L’action de l’État à Sur n’a pas lais­sé que des bâti­ments en ruine. Elle a aus­si cher­ché à déman­te­ler les struc­tures orga­ni­sa­tion­nelles de l’opposition kurde, en par­ti­cu­lier les struc­tures muni­ci­pales, inter­faces impor­tantes entre la popu­la­tion et le mou­ve­ment poli­tique, qui a pu y mettre en œuvre ses pro­jets. Si la répres­sion du mou­ve­ment d’autonomie s’est ache­vée en mars 2016, quatre mois plus tard, Erdoğan a pris comme pré­texte un coup d’État man­qué au mois de juillet, avec lequel les Kurdes n’a­vaient rien à voir, pour se débar­ras­ser de l’opposition kurde, orga­ni­sée notam­ment au sein du Parti démo­cra­tique des peuples (HDP). Il s’est atta­qué aux député·es et aux élu·es muni­ci­paux. Le sys­tème de co-maire, une femme et un homme, mis en place par le HDP, n’a pas de valeur juri­dique. Officiellement, la per­sonne fai­sant fonc­tion de maire est la tête de liste. À Amed, en 2016, c’est donc Gültan Kışanak, une femme poli­tique expé­ri­men­tée et popu­laire, qui est démise de ses fonc­tions, rapi­de­ment empri­son­née et rem­pla­cée par un kayyum. Rebelote en 2019. Après avoir rem­por­té les élec­tions muni­ci­pales en 2019 sous la ban­nière du HDP, Selçuk Mizralı, méde­cin de for­ma­tion, est lui aus­si limo­gé et embas­tillé quelques mois après son élection.

La mise sous tutelle des mairies, une gestion coloniale

« Les kayyum sont un rouage clé de l’administration colo­niale des régions kurdes »

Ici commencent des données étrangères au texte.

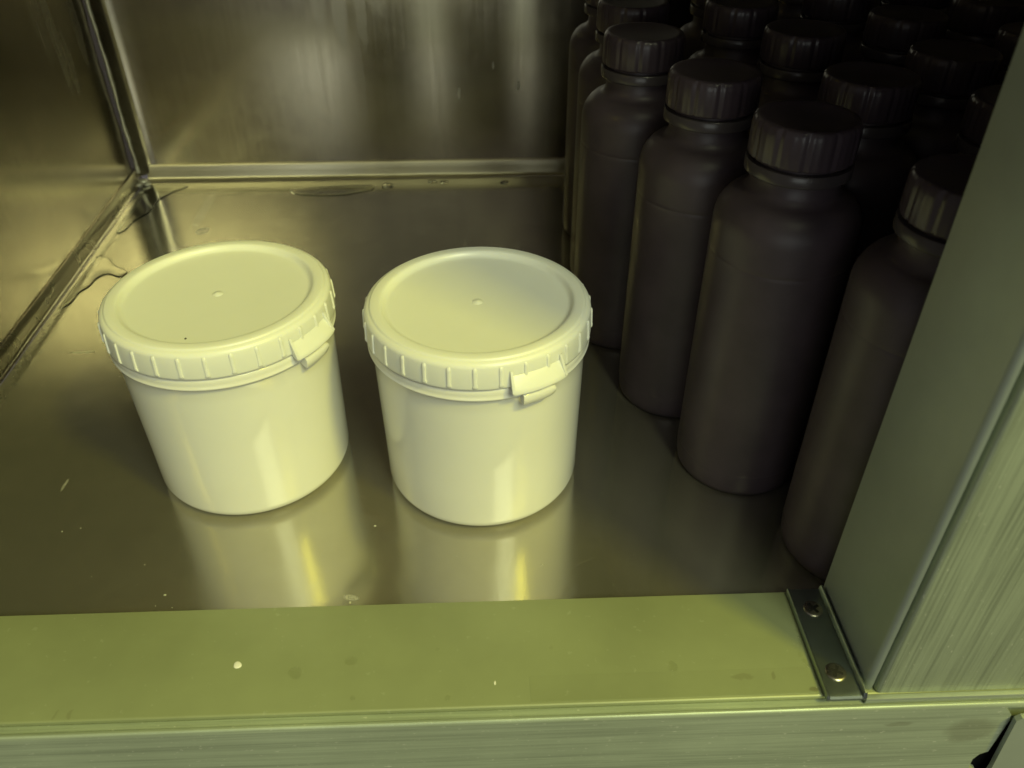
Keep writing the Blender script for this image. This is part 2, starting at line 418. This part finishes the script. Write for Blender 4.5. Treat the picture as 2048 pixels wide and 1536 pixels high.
# ------------------------------------------------------------------ tubs
H, RL = .11895, .0600
ZBAND, ZFL = .1030, .0962
def tub_meshes():
    d = {}
    body = [(0, .0012), (.030, .0012), (.044, .0004), (.0475, .0)]+arc(.0475, .0085, .0085, -82, -4, 9)+[(.0562, .030), (.0568, .060), (.0572, .085), (.0573, .0935), (.0577, .0948), (.0590, .0957)]+arc(.0588, .0966, .0009, -60, 60, 4)+[(.0592, .0990), (.0592, .1012), (.0588, .1018), (.0582, .1022), (.0560, .1022), (.0555, .112), (.0540, .112), (.0535, .06), (0, .06)]
    d['body'] = lathe(body, 128)
    lid = [(0, H-.0030), (.0468, H-.0030), (.0478, H-.0029), (.0488, H-.0024), (.0497, H-.0013), (.0503, H-.0005), (.0510, H-.0001), (.0520, H), (.0556, H), (.0562, H-.0002), (.0565, H-.0006), (.0569, H-.0010), (.0574, H-.0011), (.0583, H-.0016), (.0590, H-.0023), (.0594, H-.0030), (.0596, H-.0038), (.0599, H-.0080), (.0602, ZBAND+.0012), (.0601, ZBAND+.0003), (.0596, ZBAND-.0001), (.0590, ZBAND+.0002), (.0588, .1065), (.0575, .1135), (.0, .1135)]
    d['lid'] = lathe(lid, 128)
    # rib: thin upright ridge, built at angle 0 on +x
    bm = bmesh.new(); prevr = None
    for z, rad, wd in ((H-.0030, .0592, .0006), (H-.0037, .0602, .0011), (H-.0055, .0605, .0011), (ZBAND+.0034, .0608, .0010), (ZBAND+.0026, .0610, .0014), (ZBAND+.0016, .0608, .0014), (ZBAND+.0009, .0602, .0012)):
        ring = [bm.verts.new((x, y, z)) for x, y in ((.0592, -wd), (rad-.0002, -wd*.8), (rad, -wd*.35), (rad, wd*.35), (rad-.0002, wd*.8), (.0592, wd))]
        if prevr:
            for k in range(5): bm.faces.new((prevr[k], prevr[k+1], ring[k+1], ring[k]))
        prevr = ring
    d['rib'] = bm
    # hook: wedge standing out from the lower half of the band, open ends with thin side cheeks
    bm = bmesh.new(); a0, a1, nseg = -13.5, 13.5, 14; prevr = None
    for i in range(nseg+1):
        a = R(a0+(a1-a0)*i/nseg); e = 1-(abs(i/nseg-.5)*2)**6*.25
        sec = [(.0596, ZBAND+.0068), (.0604, ZBAND+.0062), (.0618, ZBAND+.0040), (.0632+.0010*e, ZBAND+.0010), (.0638+.0012*e, ZBAND-.0008), (.0637+.0012*e, ZBAND-.0017), (.0630, ZBAND-.0021), (.0612, ZBAND-.0012), (.0596, ZBAND+.0004)]
        ring = [bm.verts.new((r*math.cos(a), r*math.sin(a), z)) for r, z in sec]
        if prevr:
            for k in range(len(sec)-1): bm.faces.new((prevr[k], prevr[k+1], ring[k+1], ring[k]))
        else: bm.faces.new(ring)
        prevr = ring
    bm.faces.new(list(reversed(prevr)))
    for sgn in (-1, 1):   # raised cheeks at both ends of the hook
        a = R(sgn*13.3)
        m = box_bm(-.0004, .0004, -.0005, .0005, 0, 1, 0, 1, bmesh.new()); m.free()
        prevr = None
        for r, z in ((.0602, ZBAND+.0098), (.0612, ZBAND+.0080), (.0632, ZBAND+.0030), (.0648, ZBAND-.0006)):
            ring = []
            for dr, dt in ((-.0012, -.0007), (.0002, -.0007), (.0002, .0007), (-.0012, .0007)):
                ring.append(bm.verts.new(((r+dr)*math.cos(a)-dt*math.sin(a), (r+dr)*math.sin(a)+dt*math.cos(a), z)))
            if prevr:
                for k in range(4): bm.faces.new((prevr[k], prevr[(k+1) % 4], ring[(k+1) % 4], ring[k]))
            prevr = ring
    d['hook'] = bm
    # tab below the rim: rounded bar following the wall
    bm = bmesh.new(); a0, a1, nseg = -8.4, 8.4, 12; prevr = None
    for i in range(nseg+1):
        u = i/nseg; a = R(a0+(a1-a0)*u)
        tp = .0992-(.0012*max(0, (u-.86)/.14)**2+.0002*max(0, (.08-u)/.08)); bt = .0925+(.0016*max(0, (u-.80)/.2)**2)
        sec = [(.0578, tp-.001), (.0612, tp), (.0626, tp-.0003), (.0634, tp-.0012), (.0636, (tp+bt)/2), (.0633, bt+.0006), (.0626, bt), (.0612, bt+.0003), (.0576, bt+.0020)]
        ring = [bm.verts.new((r*math.cos(a), r*math.sin(a), z)) for r, z in sec]
        if prevr:
            for k in range(len(sec)-1): bm.faces.new((prevr[k], prevr[k+1], ring[k+1], ring[k]))
        else: bm.faces.new(ring)
        prevr = ring
    bm.faces.new(list(reversed(prevr)))
    d['tab'] = bm
    d['nub'] = lathe([(.0030, H-.0031), (.0027, H-.0028), (.0019, H-.0027), (.0014, H-.0025), (.0007, H-.0023), (0, H-.00225)], 24)
    return d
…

Le 31 mars 2024, date des élec­tions muni­ci­pales en Turquie, la crainte de voir le scé­na­rio se repro­duire était grande. Mais cette fois, ce sont d’autres villes qui ont été visées. Dès le len­de­main du scru­tin, l’État a essayé de voler la vic­toire de Neslihan Şedal et Abdullah Zeydan dans la ville de Wan, avant de recu­ler devant une impor­tante mobi­li­sa­tion popu­laire. À Colemêrg (Hakkari, en turc), Mehmet Sıddık Akış aura eu moins de chance. Le pou­voir a exhu­mé contre lui un dos­sier datant de 2014 et a condam­né le cin­quan­te­naire à 19 ans et demi de pri­son sous l’ac­cu­sa­tion « d’ap­par­te­nance à une orga­ni­sa­tion ter­ro­riste » habi­tuel­le­ment uti­li­sée pour muse­ler les opposant·es. Quelques mois plus tard, le 4 novembre, ce sont trois autres villes qui sont visées. La date ne doit rien au hasard : exac­te­ment huit ans aupa­ra­vant, Selahattin Demirtaş, lea­der cha­ris­ma­tique du HDP, était arrêté.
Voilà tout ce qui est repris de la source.